* _EXERCISE DIRECTIONS_
Please print the full listing exactly.

* _DATA SEGMENT_
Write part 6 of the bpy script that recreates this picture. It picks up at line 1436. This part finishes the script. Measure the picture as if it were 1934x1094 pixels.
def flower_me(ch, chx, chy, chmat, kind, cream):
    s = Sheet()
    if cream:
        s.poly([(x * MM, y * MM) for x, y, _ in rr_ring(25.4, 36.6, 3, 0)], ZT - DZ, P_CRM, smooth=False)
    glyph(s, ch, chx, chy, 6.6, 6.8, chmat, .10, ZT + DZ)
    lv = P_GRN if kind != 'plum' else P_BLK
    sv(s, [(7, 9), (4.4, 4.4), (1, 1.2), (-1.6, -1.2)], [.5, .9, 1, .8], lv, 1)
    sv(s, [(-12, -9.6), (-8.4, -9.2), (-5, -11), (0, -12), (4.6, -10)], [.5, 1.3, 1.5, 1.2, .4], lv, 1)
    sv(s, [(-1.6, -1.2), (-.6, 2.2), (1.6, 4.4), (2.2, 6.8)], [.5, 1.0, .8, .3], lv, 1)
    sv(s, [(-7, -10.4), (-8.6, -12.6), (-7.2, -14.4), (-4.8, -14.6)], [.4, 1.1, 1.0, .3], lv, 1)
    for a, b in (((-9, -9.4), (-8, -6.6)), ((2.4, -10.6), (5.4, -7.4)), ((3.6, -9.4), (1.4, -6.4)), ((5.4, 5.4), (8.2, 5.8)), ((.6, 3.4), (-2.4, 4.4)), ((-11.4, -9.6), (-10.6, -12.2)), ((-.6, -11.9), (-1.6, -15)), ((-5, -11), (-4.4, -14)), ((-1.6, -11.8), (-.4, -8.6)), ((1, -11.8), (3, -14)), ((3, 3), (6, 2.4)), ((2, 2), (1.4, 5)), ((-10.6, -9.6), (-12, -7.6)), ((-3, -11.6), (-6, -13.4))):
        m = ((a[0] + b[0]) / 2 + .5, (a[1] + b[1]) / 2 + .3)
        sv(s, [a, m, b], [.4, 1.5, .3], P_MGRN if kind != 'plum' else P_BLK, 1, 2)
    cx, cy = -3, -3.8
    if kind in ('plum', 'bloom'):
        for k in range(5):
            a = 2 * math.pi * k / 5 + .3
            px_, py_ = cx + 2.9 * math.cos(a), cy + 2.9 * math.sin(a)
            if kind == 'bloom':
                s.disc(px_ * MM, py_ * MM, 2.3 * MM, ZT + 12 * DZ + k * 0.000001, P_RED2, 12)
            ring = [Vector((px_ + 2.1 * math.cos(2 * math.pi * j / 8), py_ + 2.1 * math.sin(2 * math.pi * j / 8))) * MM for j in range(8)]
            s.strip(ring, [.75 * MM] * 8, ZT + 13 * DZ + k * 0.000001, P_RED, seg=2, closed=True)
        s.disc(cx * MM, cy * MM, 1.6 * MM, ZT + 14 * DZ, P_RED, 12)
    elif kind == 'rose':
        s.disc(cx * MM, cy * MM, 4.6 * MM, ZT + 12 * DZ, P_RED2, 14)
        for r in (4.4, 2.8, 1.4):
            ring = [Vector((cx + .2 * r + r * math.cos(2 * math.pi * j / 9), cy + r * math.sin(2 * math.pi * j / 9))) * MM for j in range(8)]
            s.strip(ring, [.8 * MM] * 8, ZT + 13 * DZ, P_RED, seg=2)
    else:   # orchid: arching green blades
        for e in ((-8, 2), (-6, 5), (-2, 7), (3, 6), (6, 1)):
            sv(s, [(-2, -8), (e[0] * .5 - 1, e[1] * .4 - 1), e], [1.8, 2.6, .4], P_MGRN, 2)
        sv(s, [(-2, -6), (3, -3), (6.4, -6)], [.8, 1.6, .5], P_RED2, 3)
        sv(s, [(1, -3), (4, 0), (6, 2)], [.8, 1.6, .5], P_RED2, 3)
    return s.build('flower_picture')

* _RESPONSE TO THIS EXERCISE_
Write part 6 of the bpy script that recreates this picture. It picks up at line 1436. This part finishes the script. Measure the picture as if it were 1934x1094 pixels.
def flower_me(ch, chx, chy, chmat, kind, cream):
    s = Sheet()
    if cream:
        s.poly([(x * MM, y * MM) for x, y, _ in rr_ring(25.4, 36.6, 3, 0)], ZT - DZ, P_CRM, smooth=False)
    glyph(s, ch, chx, chy, 6.6, 6.8, chmat, .10, ZT + DZ)
    lv = P_GRN if kind != 'plum' else P_BLK
    sv(s, [(7, 9), (4.4, 4.4), (1, 1.2), (-1.6, -1.2)], [.5, .9, 1, .8], lv, 1)
    sv(s, [(-12, -9.6), (-8.4, -9.2), (-5, -11), (0, -12), (4.6, -10)], [.5, 1.3, 1.5, 1.2, .4], lv, 1)
    sv(s, [(-1.6, -1.2), (-.6, 2.2), (1.6, 4.4), (2.2, 6.8)], [.5, 1.0, .8, .3], lv, 1)
    sv(s, [(-7, -10.4), (-8.6, -12.6), (-7.2, -14.4), (-4.8, -14.6)], [.4, 1.1, 1.0, .3], lv, 1)
    for a, b in (((-9, -9.4), (-8, -6.6)), ((2.4, -10.6), (5.4, -7.4)), ((3.6, -9.4), (1.4, -6.4)), ((5.4, 5.4), (8.2, 5.8)), ((.6, 3.4), (-2.4, 4.4)), ((-11.4, -9.6), (-10.6, -12.2)), ((-.6, -11.9), (-1.6, -15)), ((-5, -11), (-4.4, -14)), ((-1.6, -11.8), (-.4, -8.6)), ((1, -11.8), (3, -14)), ((3, 3), (6, 2.4)), ((2, 2), (1.4, 5)), ((-10.6, -9.6), (-12, -7.6)), ((-3, -11.6), (-6, -13.4))):
        m = ((a[0] + b[0]) / 2 + .5, (a[1] + b[1]) / 2 + .3)
        sv(s, [a, m, b], [.4, 1.5, .3], P_MGRN if kind != 'plum' else P_BLK, 1, 2)
    cx, cy = -3, -3.8
    if kind in ('plum', 'bloom'):
        for k in range(5):
            a = 2 * math.pi * k / 5 + .3
            px_, py_ = cx + 2.9 * math.cos(a), cy + 2.9 * math.sin(a)
            if kind == 'bloom':
                s.disc(px_ * MM, py_ * MM, 2.3 * MM, ZT + 12 * DZ + k * 0.000001, P_RED2, 12)
            ring = [Vector((px_ + 2.1 * math.cos(2 * math.pi * j / 8), py_ + 2.1 * math.sin(2 * math.pi * j / 8))) * MM for j in range(8)]
            s.strip(ring, [.75 * MM] * 8, ZT + 13 * DZ + k * 0.000001, P_RED, seg=2, closed=True)
        s.disc(cx * MM, cy * MM, 1.6 * MM, ZT + 14 * DZ, P_RED, 12)
    elif kind == 'rose':
        s.disc(cx * MM, cy * MM, 4.6 * MM, ZT + 12 * DZ, P_RED2, 14)
        for r in (4.4, 2.8, 1.4):
            ring = [Vector((cx + .2 * r + r * math.cos(2 * math.pi * j / 9), cy + r * math.sin(2 * math.pi * j / 9))) * MM for j in range(8)]
            s.strip(ring, [.8 * MM] * 8, ZT + 13 * DZ, P_RED, seg=2)
    else:   # orchid: arching green blades
        for e in ((-8, 2), (-6, 5), (-2, 7), (3, 6), (6, 1)):
            sv(s, [(-2, -8), (e[0] * .5 - 1, e[1] * .4 - 1), e], [1.8, 2.6, .4], P_MGRN, 2)
        sv(s, [(-2, -6), (3, -3), (6.4, -6)], [.8, 1.6, .5], P_RED2, 3)
        sv(s, [(1, -3), (4, 0), (6, 2)], [.8, 1.6, .5], P_RED2, 3)
    return s.build('flower_picture')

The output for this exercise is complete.